I try to go easy on her, but it is heartbreaking. What kills me is how many convert stories I seem to hear/read, where the spouse seems to know nothing of the “Better Dead than Catholic” mentality - and there’s real openness. I know there are the Kimberly Hahn stories, but it seems like Kimberly Hahn at least struggled and cracked a book. And there are stories about marriages that just shut down and split up. The thing is, our marriage is really healthy in every other way, but talking about spiritual things has always been hard for her (and I suppose hard for me to speak in a way she can hear).

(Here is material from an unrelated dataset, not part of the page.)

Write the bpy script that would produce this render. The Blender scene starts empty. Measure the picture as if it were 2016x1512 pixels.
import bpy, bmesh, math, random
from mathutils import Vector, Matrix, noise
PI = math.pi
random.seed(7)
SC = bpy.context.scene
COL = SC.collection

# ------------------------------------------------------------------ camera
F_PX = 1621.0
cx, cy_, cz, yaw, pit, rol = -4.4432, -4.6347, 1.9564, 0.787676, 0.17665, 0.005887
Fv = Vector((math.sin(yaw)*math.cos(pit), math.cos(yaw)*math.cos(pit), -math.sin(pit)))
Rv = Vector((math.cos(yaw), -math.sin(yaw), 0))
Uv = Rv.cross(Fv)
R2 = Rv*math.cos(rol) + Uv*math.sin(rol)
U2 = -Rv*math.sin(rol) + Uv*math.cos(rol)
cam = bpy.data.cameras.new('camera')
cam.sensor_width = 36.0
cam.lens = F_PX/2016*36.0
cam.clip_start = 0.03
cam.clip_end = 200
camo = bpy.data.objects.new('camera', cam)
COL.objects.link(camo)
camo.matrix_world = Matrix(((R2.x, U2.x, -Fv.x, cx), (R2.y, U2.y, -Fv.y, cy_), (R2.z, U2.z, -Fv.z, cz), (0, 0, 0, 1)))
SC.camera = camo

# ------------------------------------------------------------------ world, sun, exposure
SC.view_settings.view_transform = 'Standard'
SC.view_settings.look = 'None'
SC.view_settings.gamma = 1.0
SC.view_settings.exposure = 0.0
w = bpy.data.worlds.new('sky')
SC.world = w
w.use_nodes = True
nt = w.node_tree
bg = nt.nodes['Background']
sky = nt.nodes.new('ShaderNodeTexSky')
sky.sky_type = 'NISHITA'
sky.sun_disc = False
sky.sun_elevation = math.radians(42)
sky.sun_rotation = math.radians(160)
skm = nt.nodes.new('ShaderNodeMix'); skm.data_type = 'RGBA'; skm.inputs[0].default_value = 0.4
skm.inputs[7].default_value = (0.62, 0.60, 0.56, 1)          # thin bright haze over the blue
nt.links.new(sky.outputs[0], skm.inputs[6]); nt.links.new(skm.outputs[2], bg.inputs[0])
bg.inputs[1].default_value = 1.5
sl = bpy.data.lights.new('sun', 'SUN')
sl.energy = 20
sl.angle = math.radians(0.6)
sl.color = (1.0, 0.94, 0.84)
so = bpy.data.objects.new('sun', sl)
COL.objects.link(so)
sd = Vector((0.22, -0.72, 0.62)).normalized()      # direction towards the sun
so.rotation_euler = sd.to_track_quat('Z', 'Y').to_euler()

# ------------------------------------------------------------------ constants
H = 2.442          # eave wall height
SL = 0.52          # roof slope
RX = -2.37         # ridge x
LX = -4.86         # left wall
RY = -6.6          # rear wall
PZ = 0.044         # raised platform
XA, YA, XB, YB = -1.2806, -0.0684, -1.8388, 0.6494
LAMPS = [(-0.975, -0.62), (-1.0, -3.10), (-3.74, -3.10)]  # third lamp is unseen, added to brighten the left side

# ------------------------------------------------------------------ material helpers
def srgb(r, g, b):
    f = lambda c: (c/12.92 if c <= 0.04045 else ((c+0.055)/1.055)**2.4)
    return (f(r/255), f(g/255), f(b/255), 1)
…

Anyway, that’s my story. Prayers are appreciated!
 
I reverted back to the Catholic faith 2 years ago, and my husband is a non-practicing Anglican from Canada. When we met over 8 years ago, we were both not practicing, and we got married. Since my reversion, I have spoken to my husband about converting, but it’s very hard for him to learn about the Church through books or audio tapes because his own agnostic beliefs.

Despite all this, he does go with me to Mass every once in a while. He has agreed to have our children raised Catholic, and he did speak once about being able to receive communion when our youngest receives his first Eucharist in the spring. I don’t expect things to happen overnight, but I do believe he is inching closer and closer towards the Catholic Church. He said that he likes how the Catholic church is steadfast on its teachings - he can’t bring himself to join the American branch of the Anglican Church because of the fact that they ordained women and practicing homosexuals.

All I can do is be the type of Christian witness God wants me to be, ask our Blessed Mother for intercession for my intentions for him, and hope that the graces he received in Baptism and in Confirmation (Anglican) will stir his heart towards a firmer belief in Christ.